I am still learning both the drone and video editing. I made a short clip flying my P4P this afternoon and did a minimal color grade with FCPX and color finale the attempted to burn a bluray to play it on my 1080P TV using an xbox one to play it. The footage looked fine on my computer but I tried making 2 blurays, one 1080P and one 4K and both looked horrible on my TV. The original video was in 4K at 24 fps and a 1/50 shutter speed.
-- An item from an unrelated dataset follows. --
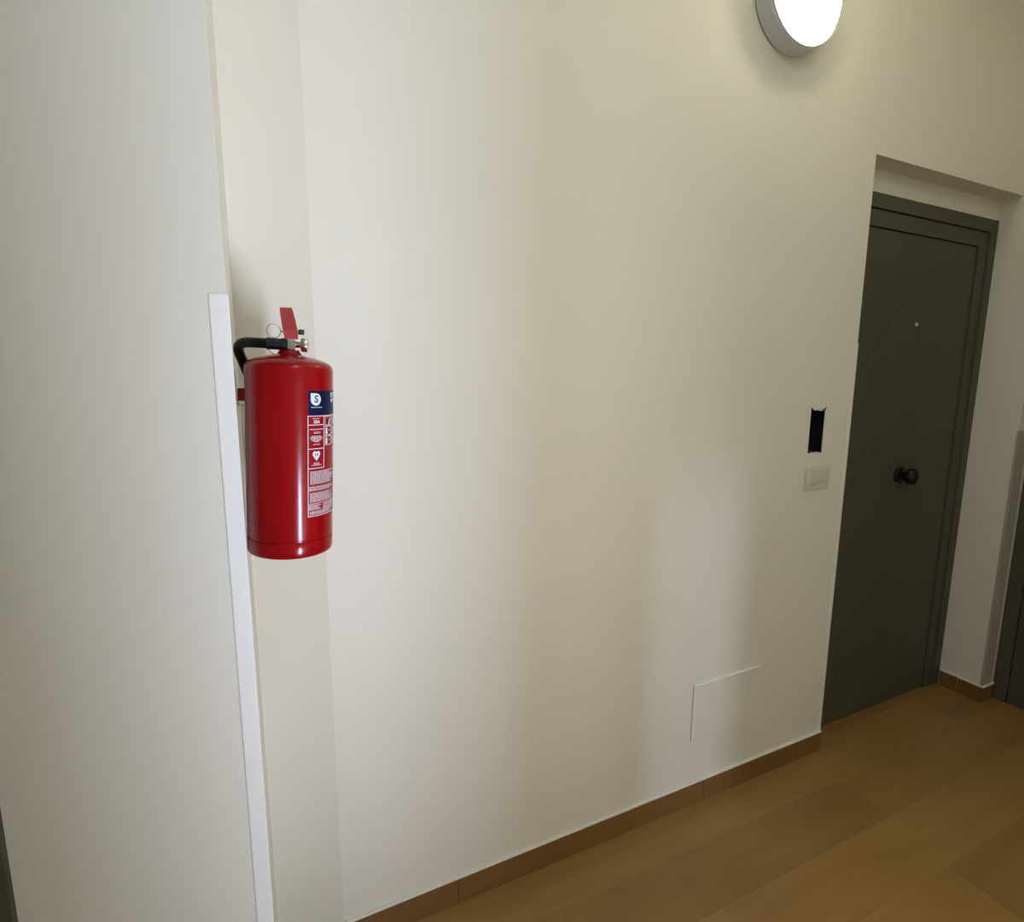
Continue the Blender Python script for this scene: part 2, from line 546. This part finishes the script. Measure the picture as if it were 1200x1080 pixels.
def door(name, w, h, mw, knob=True, peephole=True, bands=(0.052, 0.062)):
    """local: x along the door, -y towards the room, z up; frame w wide and h high from the origin"""
    root = empty(name, mw=mw)
    tag(root, kind='structure')
    a, b = bands
    for k, (o0, o1, y0, y1) in enumerate(((0.0, a, -0.013, 0.03), (a + 0.003, a + b, -0.006, 0.03))):
        bm = bmesh.new()
        box(bm, o0, o1, y0, y1, 0.001, h - o1, bev=0.0015)
        box(bm, w - o1, w - o0, y0, y1, 0.001, h - o1, bev=0.0015)
        box(bm, o0, w - o0, y0, y1, h - o1, h - o0, bev=0.0015)
        link('frame' if k == 0 else 'inner_frame', bm, DOOR, root)
    # shadow gaps
    bm = bmesh.new()
    box(bm, a - 0.002, w - a + 0.002, 0.004, 0.03, 0.001, h - a + 0.002)
    link('frame_backing', bm, DOORGAP, root)
    x0, x1, z1 = a + b + 0.004, w - a - b - 0.004, h - a - b - 0.004
    leaf = link('leaf', new_box(x0, x1, 0.0035, 0.045, 0.006, z1), DOOR, root)
    # raised skin of the leaf split by fine diagonal grooves
    cx = (x0 + x1) / 2
    rects = [[(x0, 0.006), (cx, 0.006), (cx, z1), (x0, z1)]]
    polys = []
    for R_ in rects:
        cur = [R_]
        for zc, sl in ((1.862, 1.03), (1.345, 0.9), (0.634, 0.86)):
            # groove rising to the middle of the leaf at height zc
            n = (-sl, 1.0)
            c = -sl * cx + zc
            nxt = []
            for P in cur:
                for keep, off in ((1, 0.0016), (-1, -0.0016)):
                    q = clip(P, n, c + off, keep)
                    if len(q) > 2: nxt.append(q)
            cur = nxt
        polys += cur
    polys.append([(cx, 0.006), (x1, 0.006), (x1, z1), (cx, z1)])
    for P in polys:
        bm = bmesh.new()
        lo = [bm.verts.new((x, 0.004, z)) for x, z in P]
        hi = [bm.verts.new((x, 0.001, z)) for x, z in P]
        n = len(P)
        bm.faces.new(lo); bm.faces.new(hi[::-1])
        for i in range(n):
            bm.faces.new((lo[i], lo[(i + 1) % n], hi[(i + 1) % n], hi[i]))
        bmesh.ops.recalc_face_normals(bm, faces=bm.faces[:])
        link('panel', bm, DOOR, leaf)
    if knob:
        bm = bmesh.new()
        lathe(bm, [(0, 0), (0.036, 0), (0.036, 0.006), (0.032, 0.011), (0.014, 0.013)], 40, axis_mtx((cx, 0.001, 1.072), (0, -1, 0)))
        link('knob_rosette', bm, BLACKMETAL, leaf, smooth=True, auto=35)
        bm = bmesh.new()
        lathe(bm, [(0.013, 0.011), (0.013, 0.026), (0.022, 0.031), (0.031, 0.038), (0.035, 0.048), (0.034, 0.058), (0.028, 0.066), (0.016, 0.070), (0, 0.071)], 40,
              axis_mtx((cx, 0.001, 1.072), (0, -1, 0)))
        link('knob', bm, BLACKMETAL, leaf, smooth=True, auto=50)
    if peephole:
        bm = bmesh.new()
        lathe(bm, [(0.0, 0.002), (0.003, 0.0035), (0.0045, 0.005), (0.0065, 0.004), (0.007, 0.0)], 24, axis_mtx((cx, 0.001, 1.694), (0, -1, 0)))
        link('peephole', bm, LAMPBODY, leaf, smooth=True, auto=50)  # pale matte colour stands in for the glint of the lens
    return root


door('door_1', XE - XD - 0.002, 2.149, Matrix.Translation((XD + 0.001, YDOOR, 0)))
# second door in the end wall: its local x runs towards the camera side, facing -X
door('door_2', EY1 - EY0 - 0.004, ZT - 0.004, Matrix(((0, 1, 0, XDOOR2), (-1, 0, 0, EY1 - 0.002), (0, 0, 1, 0), (0, 0, 0, 1))))
# door at the far left, frame standing slightly proud of the wall
door('door_3', 1.135, 2.2, Matrix.Translation((-0.398 - 1.135, BY - 0.002, 0)), bands=(0.058, 0.07))

# ------------------------------------------------------------------ corner guards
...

The 1080P video I burned straight from the share selection in FCPX. The 4K one I exported as a master file which I burned using Toast DVD. I assume there is some step I'm missing.

Any suggestions or help would be appreciated.
 
The first two questions I would have are, what country you are in (relevant to video standards), and what were your render settings from your editing program?
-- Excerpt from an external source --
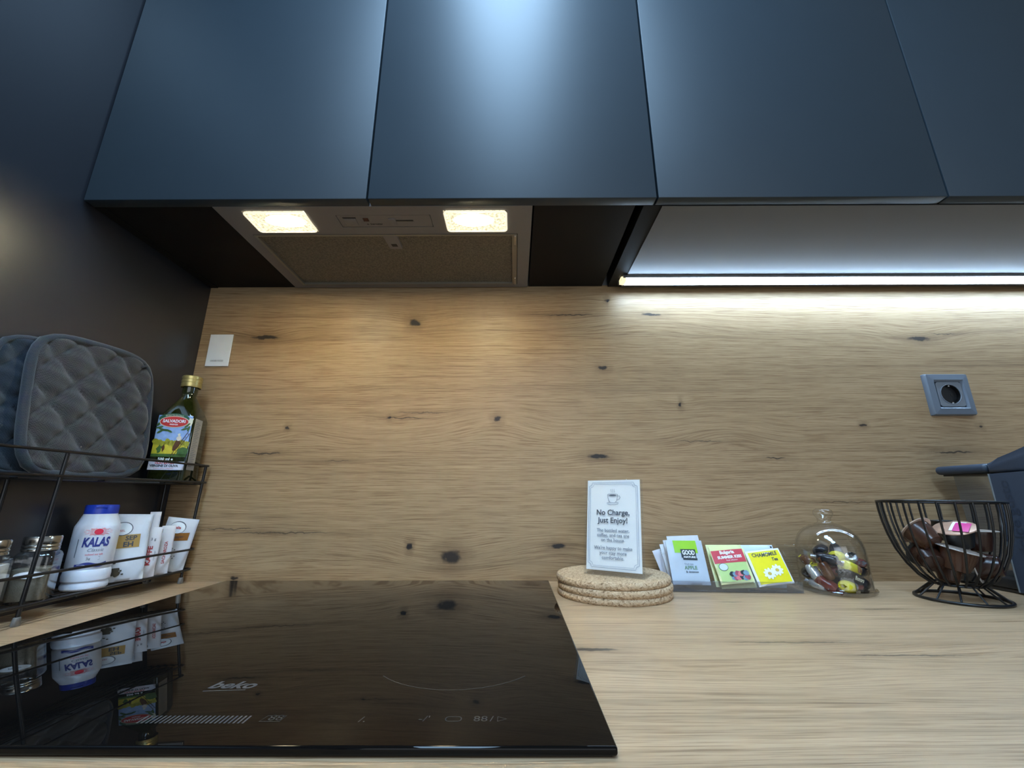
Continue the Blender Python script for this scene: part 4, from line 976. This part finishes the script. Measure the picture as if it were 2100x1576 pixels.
for (fx, fz) in ((-0.005, 0.0175), (0.009, 0.0215)):
    for k in range(9):
        a = 2 * math.pi * k / 9; blob('petal_print', W, (fx + 0.0058 * math.cos(a), fz + 0.0052 * math.sin(a)), 0.0040, 0.0022, M_white, t3, 0.0009 + 0.00002 * k, 10, math.degrees(a), 0.05, 1, k)
    blob('flower_heart', W, (fx, fz), 0.0030, 0.0026, pm('flower_heart', (0.62, 0.48, 0.08), 0.4), t3, 0.0012)
# second clear box further right
bx = thing('acrylic_box', 'low empty clear acrylic box standing behind the glass cloche', 'box', (1.118, -0.034, 0))
bw = 0.060
for nm, a, c in (('front_panel', (-bw, -0.0090, 0.0005), (bw, -0.0075, 0.064)), ('back_panel', (-bw, 0.0285, 0.0005), (bw, 0.030, 0.064)), ('side_panel', (-bw, -0.0075, 0.0005), (-bw + 0.0015, 0.0285, 0.066)), ('side_panel', (bw - 0.0015, -0.0075, 0.0005), (bw, 0.0285, 0.064)), ('bottom_panel', (-bw + 0.0015, -0.0075, 0.0005), (bw - 0.0015, 0.0285, 0.002))):
    box(nm, a, c, M_acrylic, bx, bev=0.0003, seg=1)

# =================================================================== GLASS CLOCHE WITH SWEETS
DC = (1.1010, -0.0834)
cl = thing('glass_cloche', 'small clear glass cloche on a glass plate, full of wrapped sweets', 'cloche', (DC[0], DC[1], 0))
lathe('plate', [(0, 0.0005), (0.050, 0.0005), (0.0535, 0.0030), (0.0545, 0.0060), (0.0535, 0.0075), (0.0500, 0.0068), (0.0480, 0.0052), (0, 0.0048)], M_glass, cl, 64)
dome = lathe('dome', [(0.0500, 0.0078), (0.0508, 0.0090), (0.0500, 0.0105), (0.0496, 0.030), (0.0494, 0.055), (0.0486, 0.068), (0.0462, 0.079), (0.0415, 0.089), (0.0340, 0.0970), (0.0240, 0.1030), (0.0145, 0.1065), (0.0105, 0.1085), (0.0096, 0.1110), (0.0104, 0.1150), (0.0135, 0.1190), (0.0148, 0.1230), (0.0135, 0.1275), (0.0090, 0.1305), (0, 0.1315)], M_glass, cl, 72, None, 60)
lathe('dome_inner_skin', [(0.0486, 0.0090), (0.0482, 0.054), (0.0474, 0.067), (0.0450, 0.0775), (0.0405, 0.087), (0.0332, 0.0950), (0.0235, 0.1008), (0.0120, 0.1045), (0, 0.1055)], M_glass, dome, 72, None, 60)
M_gyel = pm('yellow_wrapper', (0.74, 0.66, 0.03), 0.22, var=0.15, scale=150, bump=0.5, bscale=220)
M_gblk = pm('black_wrapper', (0.015, 0.014, 0.018), 0.2, var=0.3, bump=0.5, bscale=220)
M_gsil = pm('silver_foil_wrapper', (0.72, 0.74, 0.80), 0.2, metal=0.7, bump=0.8, bscale=160)
M_gred = pm('dark_red_wrapper', (0.16, 0.025, 0.02), 0.18, var=0.4, bump=0.6, bscale=200)
M_gbrn = pm('brown_wrapper', (0.12, 0.045, 0.02), 0.2, var=0.4, bump=0.6, bscale=200)
M_nut = pm('caramel_print', (0.30, 0.15, 0.06), 0.3)
def sweet(label, pos, rz, ry, mat, tw, big=1.0, decor=None):
    t = thing('wrapped_sweet', label, 'sweet', pos, 0, 'wrapped sweets in the glass cloche')
    M = Matrix.Rotation(rz, 4, 'Z') @ Matrix.Rotation(ry, 4, 'Y')
    bm = bmesh.new(); n = 12; Ls = (-0.0125, -0.0118, -0.0095, -0.004, 0.004, 0.0095, 0.0118, 0.0125); Rr = (0.0022, 0.0062, 0.0078, 0.0084, 0.0084, 0.0078, 0.0062, 0.0022)
    rings = []
    for l, rr in zip(Ls, Rr):
        rings.append([bm.verts.new(M @ Vector((l * big, rr * big * math.cos(2 * math.pi * k / n), rr * big * 0.85 * math.sin(2 * math.pi * k / n)))) for k in range(n)])
    for A, B_ in zip(rings, rings[1:]):
        for k in range(n): bm.faces.new((A[k], A[(k + 1) % n], B_[(k + 1) % n], B_[k]))
    bm.faces.new(rings[0]); bm.faces.new(rings[-1])
    core = finish(bm, 'wrapped_body', mat, t)
    for s in (-1, 1):
        bm = bmesh.new(); m_ = 10; A = []; B_ = []
        for k in range(m_):
            a = 2 * math.pi * k / m_
            A.append(bm.verts.new(M @ Vector((s * 0.0122 * big, 0.0017 * math.cos(a), 0.0017 * math.sin(a)))))
            fl = 1.0 if k % 2 else 0.72
            B_.append(bm.verts.new(M @ Vector((s * 0.0185 * big, 0.0068 * fl * math.cos(a), 0.0034 * fl * math.sin(a)))))
        for k in range(m_): bm.faces.new((A[k], A[(k + 1) % m_], B_[(k + 1) % m_], B_[k]))
        finish(bm, 'twisted_end', tw, t, smooth=False)
    Wsw = lambda u, v, off: M @ Vector((u, -(0.0084 * big + off) * math.cos(v / 0.0075), (0.0072 * big + off) * math.sin(v / 0.0075)))
    if decor == 'nut': blob('oval_print', Wsw, (0.003, 0.001), 0.0052, 0.0042, M_nut, t, 0.0008, 20)
    if decor == 'foil': blob('oval_print', Wsw, (0.0, 0.001), 0.0050, 0.0045, M_gsil, t, 0.0008, 20)
    if decor == 'text': lettering('Bonora', 0.006, Wsw, (0.001, -0.001), M_lcream, t, 0.0008, bold=0.0002)
    return t
SW_ = [  # dx, dy, z, rz, ry, material, twist, big, decor, label
    (-0.004, -0.0345, 0.0140, 8, 6, M_gyel, M_gyel, 1.15, 'foil', 'yellow wrapped sweet with a silver oval, lowest at the front'),
    (0.0060, -0.0300, 0.0370, -6, 22, M_gyel, M_gbrn, 1.25, 'nut', 'yellow wrapped sweet with a brown oval, high at the front'),
    (0.0020, -0.0350, 0.0262, -10, 20, M_gblk, M_gblk, 1.25, 'text', 'black wrapped sweet with pale script between the two yellow ones'),
    (0.0240, -0.0220, 0.0150, 20, 12, M_gblk, M_gsil, 1.15, None, 'black wrapped sweet with silver twist at lower right'),
    (0.0300, -0.0080, 0.0290, 60, 20, M_gblk, M_gblk, 1.1, None, 'dark wrapped sweet against the right side of the cloche'),
    (-0.0270, -0.0220, 0.0150, 60, 30, M_gred, M_gred, 1.1, None, 'dark red wrapped sweet at lower left'),
    (-0.0250, -0.0240, 0.0330, 80, 70, M_gbrn, M_gbrn, 1.0, None, 'brown wrapped sweet standing on end at the left'),
    (-0.0330, -0.0080, 0.0280, 70, 50, M_gsil, M_gsil, 1.0, None, 'silver foil sweet pressed against the left side'),
    (-0.0180, -0.0200, 0.0490, 10, 10, M_gblk, M_gsil, 1.05, None, 'black sweet with silver twist on top at the left'),
    (0.0020, -0.0120, 0.0520, 0, 5, M_gyel, M_gred, 1.05, None, 'yellow wrapped sweet on top of the heap'),
    (0.0210, -0.0120, 0.0470, 40, 30, M_gsil, M_gblk, 1.05, None, 'silver and black sweet on top at the right'),
    (-0.0080, -0.0200, 0.0330, 30, -20, M_gred, M_gbrn, 1.0, None, 'dark red sweet half hidden in the middle of the heap'),
    (0.0150, 0.0080, 0.0560, 20, -30, M_gblk, M_gblk, 1.0, None, 'black sweet at the back of the heap, upper right'),
    (-0.0100, 0.0060, 0.0590, 0, -10, M_gblk, M_gblk, 1.0, None, 'black sweet at the back of the heap, topmost left'),
    (0.0330, 0.0060, 0.0140, 90, 0, M_gred, M_gred, 1.0, None, 'dark red sweet on the plate at the far right'),
    (0.0100, -0.0400, 0.0130, 5, 0, M_gred, M_gred, 0.7, None, 'small dark red twist at the front rim'),
    (-0.0100, 0.0250, 0.0200, 10, 0, M_gyel, M_gyel, 1.1, None, 'yellow sweet at the back of the plate'),
    (0.0200, 0.0280, 0.0250, 50, 0, M_gbrn, M_gbrn, 1.1, None, 'brown sweet at the back of the plate'),
    (-0.0300, 0.0200, 0.0250, 70, 0, M_gblk, M_gsil, 1.0, None, 'black sweet at the back left of the plate'),
    (0.0000, 0.0000, 0.0330, 30, 0, M_gred, M_gred, 1.1, None, 'dark red sweet buried in the core of the heap'),
    (0.0330, -0.0150, 0.0420, 60, 10, M_gred, M_gsil, 0.95, None, 'dark red sweet high against the right side of the cloche'),
    (-0.0340, -0.0120, 0.0120, 60, 10, M_gsil, M_gsil, 0.95, None, 'silver foil sweet lowest at the left side'),
    (-0.0320, 0.0060, 0.0440, 60, 10, M_gbrn, M_gyel, 0.95, None, 'brown sweet with a yellow twist, high at the left'),
    (0.0240, -0.0280, 0.0320, 60, 10, M_gblk, M_gsil, 0.90, None, 'black sweet with silver twist at the right of the yellow oval one'),
    (0.0050, -0.0050, 0.0150, -20, 0, M_gbrn, M_gbrn, 1.1, None, 'brown sweet at the bottom centre of the heap'),
]
for dx, dy, z, rz, ry, ma, tw, big, dec, lab_ in SW_:
    rr_ = math.hypot(dx, dy)
    if dec is None and rr_ > 0.018:
        kk = min(1.0, 0.034 / rr_); dx *= kk; dy *= kk; rz = math.degrees(math.atan2(dy, dx)) + 50
    sweet(lab_, (DC[0] + dx * 1.12, DC[1] + dy * 0.98, 0.0075 + (z - 0.008) * 1.08), R(rz + 40 if dec is None else rz + 28), R(ry), ma, tw, big * 1.14, dec)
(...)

I'm not aware of any conventional Blu-ray players that can output 4K video, and if you don't have an Ultra-HD TV it would be pointless anyway. Certainly some of the crappiness with the 4K disc would be the player or the TV doing a poor job at downconversion.
 
Hi all,

I am still learning both the drone and video editing. I made a short clip flying my P4P this afternoon and did a minimal color grade with FCPX and color finale the attempted to burn a bluray to play it on my 1080P TV using an xbox one to play it. The footage looked fine on my computer but I tried making 2 blurays, one 1080P and one 4K and both looked horrible on my TV. The original video was in 4K at 24 fps and a 1/50 shutter speed. The 1080P video I burned straight from the share selection in FCPX. The 4K one I exported as a master file which I burned using Toast DVD. I assume there is some step I'm missing.

Any suggestions or help would be appreciated.

Nobody can tell you anything really meaningful until you tell US something meaningful.

There are a hundred ways your output on your TV could look 'horrible'. The video could stutter and freeze, The resolution could be lost. The color could be off. Contrast could be too high or too low. There could be compression artifacts introduced by your encoding software. You could have an issue with a codec. Your computer monitor that you edited this on might not be properly calibrated. You might be mixing and matching color spaces.

You need to tell us the following before anyone can give you an answer:

1. What exactly does horrible, in this case, mean? Don't say 'bad'. Be specific.
2. What Codec did you shoot with?
3. What software did you edit and burn the Blu-Ray with?
4. Is your monitor on your computer calibrated? Can it be set up to Rec 709 color space?

Video has more going on with it than most people realize. Your HDTV is NOT a big computer monitor. It has its own characteristics that need to be taken into consideration when you edit IF that is the final medium that you will be viewing this on.